A few weeks ago, I wrote about a company that lets you send snail mail from the web for free by completely a bunch of spammy offers. At the end of that post I concluded that if someone "offered a service that stored my address book online so I didn't have to constantly retype the recipient's address, and allowed me to pay the postage and not have to bother with all the offer mumbo jumbo, that is actually one I would probably use."

Shortly after the post was published I heard from Postful, an email-to-snail mail service that does exactly the things I was asking for. I finally got a chance this week to give the service a whirl and a proper review.

How It Works

Postful literally makes sending messages as easy as sending an email. Once you've signed up at Postful, you simply send an email to 'quickletter@postful.com' with the name and address of your recipient in the subject field, and your message in the body of your email. After you've sent your missive, Postful creates a PDF mockup of your letter that you can check via your account on the website. The PDF creation process only takes a few moments and Postful emails you when the mockup is ready.

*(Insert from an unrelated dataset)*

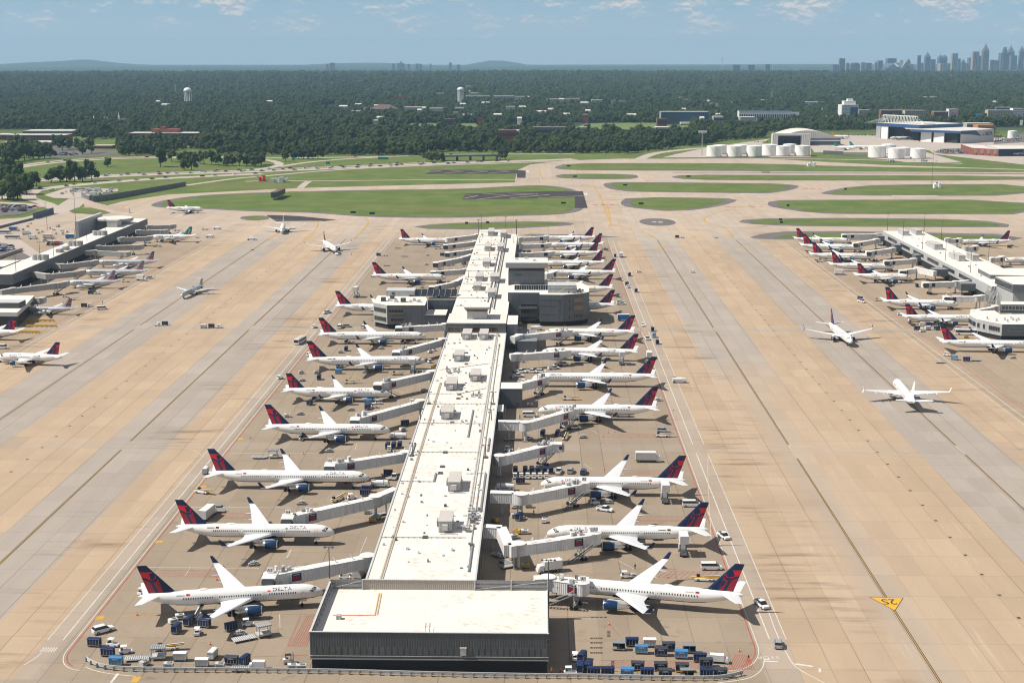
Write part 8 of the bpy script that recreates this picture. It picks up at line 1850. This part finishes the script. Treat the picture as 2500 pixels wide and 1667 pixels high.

You don't actually have to do anything to approve the letter, but if you want to make changes, you can cancel the order before it it sent. Postful letters support rich text formatting (fonts, colors, etc.) as well as photos and attachments -- that is, you can attach a Word document or PDF file, for example, and have them printed and sent with the letter.

Letters cost $0.99 for the first page, and $0.25 for each additional page in the US -- which covers printing and first class postage ($1.49/$0.39 for letters sent internationally), and funds can be added to your account by credit card, Google Checkout, and PayPal.

Mailboxes

Postful allows users to create mailboxes for frequently used addresses. So I could create an 'auntsue@postful.com' mailbox, and by mailing it Postful would automatically address my letter to my Aunt Sue. I wouldn't have to remember Sue's mailing address at all, and could just add that email address to my email client's address book.

Mailboxes are public, though not published. Meaning if I wanted to, I could share my Aunt Sue address with other members of my family and they could use it at as well. (Note: I don't really have an Aunt Sue.)

Conclusion

So is Postful useful? I think so. I'm a child of the digital age, and for me, writing email is a lot more natural than writing a real letter. I plan to use Postful to keep in touch with my grandfather, who refuses to buy a computer. Being able to fire off an email and have it turned into a paper letter that can be mailed to anyone I'd like is a great way for me to bridge the generational divide and keep in better touch with my older relatives. Plus, who doesn't enjoy getting a good piece of mail?

Because Postful supports rich text formatting and images, it could theoretically be used to send letters on your business letterhead (just add it to the top of the page as an image -- and even insert your signature as one, as well). Further, Postful is working on an API to allow developers access to their service.